— Start DATA SEGMENT —
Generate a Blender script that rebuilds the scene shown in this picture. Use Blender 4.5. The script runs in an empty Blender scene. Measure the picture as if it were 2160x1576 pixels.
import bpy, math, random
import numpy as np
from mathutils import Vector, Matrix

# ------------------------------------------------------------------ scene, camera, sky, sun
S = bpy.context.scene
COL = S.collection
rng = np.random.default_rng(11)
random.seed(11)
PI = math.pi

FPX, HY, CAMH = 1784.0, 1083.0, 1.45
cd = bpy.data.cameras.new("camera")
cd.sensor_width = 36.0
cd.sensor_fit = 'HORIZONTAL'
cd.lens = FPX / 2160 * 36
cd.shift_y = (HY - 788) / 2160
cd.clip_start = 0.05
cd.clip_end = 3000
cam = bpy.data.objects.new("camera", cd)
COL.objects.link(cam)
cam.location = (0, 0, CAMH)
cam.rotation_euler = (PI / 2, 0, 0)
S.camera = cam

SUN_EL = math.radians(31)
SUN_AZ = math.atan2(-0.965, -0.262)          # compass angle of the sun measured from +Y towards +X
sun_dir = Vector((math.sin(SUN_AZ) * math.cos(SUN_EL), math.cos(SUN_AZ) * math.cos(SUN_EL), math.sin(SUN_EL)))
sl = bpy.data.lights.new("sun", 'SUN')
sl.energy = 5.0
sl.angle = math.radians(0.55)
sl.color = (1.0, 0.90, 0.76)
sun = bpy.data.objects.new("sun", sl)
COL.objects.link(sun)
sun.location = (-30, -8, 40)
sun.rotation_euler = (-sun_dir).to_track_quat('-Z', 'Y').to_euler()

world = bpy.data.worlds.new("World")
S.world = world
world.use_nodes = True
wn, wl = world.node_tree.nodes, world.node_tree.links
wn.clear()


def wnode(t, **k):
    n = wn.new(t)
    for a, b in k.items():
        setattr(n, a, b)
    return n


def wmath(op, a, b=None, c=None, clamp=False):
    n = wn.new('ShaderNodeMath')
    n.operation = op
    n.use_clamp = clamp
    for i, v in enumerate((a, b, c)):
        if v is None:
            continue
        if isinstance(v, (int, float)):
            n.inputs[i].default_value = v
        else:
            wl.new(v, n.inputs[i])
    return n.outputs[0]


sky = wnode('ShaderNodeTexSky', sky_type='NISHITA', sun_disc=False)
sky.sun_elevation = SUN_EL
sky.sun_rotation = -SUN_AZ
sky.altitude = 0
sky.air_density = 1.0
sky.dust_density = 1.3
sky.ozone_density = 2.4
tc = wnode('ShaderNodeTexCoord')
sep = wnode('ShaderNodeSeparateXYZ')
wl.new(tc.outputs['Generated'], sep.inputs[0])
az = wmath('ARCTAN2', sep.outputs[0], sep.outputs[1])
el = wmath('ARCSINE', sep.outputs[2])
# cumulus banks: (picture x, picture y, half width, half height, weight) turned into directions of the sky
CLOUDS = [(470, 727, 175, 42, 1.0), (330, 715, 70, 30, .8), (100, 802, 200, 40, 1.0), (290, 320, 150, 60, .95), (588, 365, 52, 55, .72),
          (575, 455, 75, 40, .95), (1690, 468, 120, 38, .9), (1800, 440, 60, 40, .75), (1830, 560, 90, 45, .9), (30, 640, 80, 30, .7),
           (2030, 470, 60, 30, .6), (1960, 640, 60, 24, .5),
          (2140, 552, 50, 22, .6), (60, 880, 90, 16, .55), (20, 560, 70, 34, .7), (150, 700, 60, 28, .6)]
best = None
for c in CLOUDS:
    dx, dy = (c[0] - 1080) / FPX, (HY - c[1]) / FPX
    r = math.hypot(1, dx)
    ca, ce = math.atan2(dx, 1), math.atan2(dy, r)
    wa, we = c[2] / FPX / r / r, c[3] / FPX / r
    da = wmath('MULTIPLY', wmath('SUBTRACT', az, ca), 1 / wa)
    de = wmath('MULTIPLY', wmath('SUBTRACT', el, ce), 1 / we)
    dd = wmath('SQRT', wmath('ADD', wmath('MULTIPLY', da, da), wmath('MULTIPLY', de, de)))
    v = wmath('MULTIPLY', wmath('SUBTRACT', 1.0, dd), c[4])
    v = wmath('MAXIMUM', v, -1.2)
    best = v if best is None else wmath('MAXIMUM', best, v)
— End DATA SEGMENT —
- _WORK INSTRUCTIONS_: Exactly as written, please reproduce the lines from the first line of the data to the line containing "PI = math.pi", inclusive, and nothing else.

- _SOLUTION TO THE EXERCISE_:
Generate a Blender script that rebuilds the scene shown in this picture. Use Blender 4.5. The script runs in an empty Blender scene. Measure the picture as if it were 2160x1576 pixels.
import bpy, math, random
import numpy as np
from mathutils import Vector, Matrix

# ------------------------------------------------------------------ scene, camera, sky, sun
S = bpy.context.scene
COL = S.collection
rng = np.random.default_rng(11)
random.seed(11)
PI = math.pi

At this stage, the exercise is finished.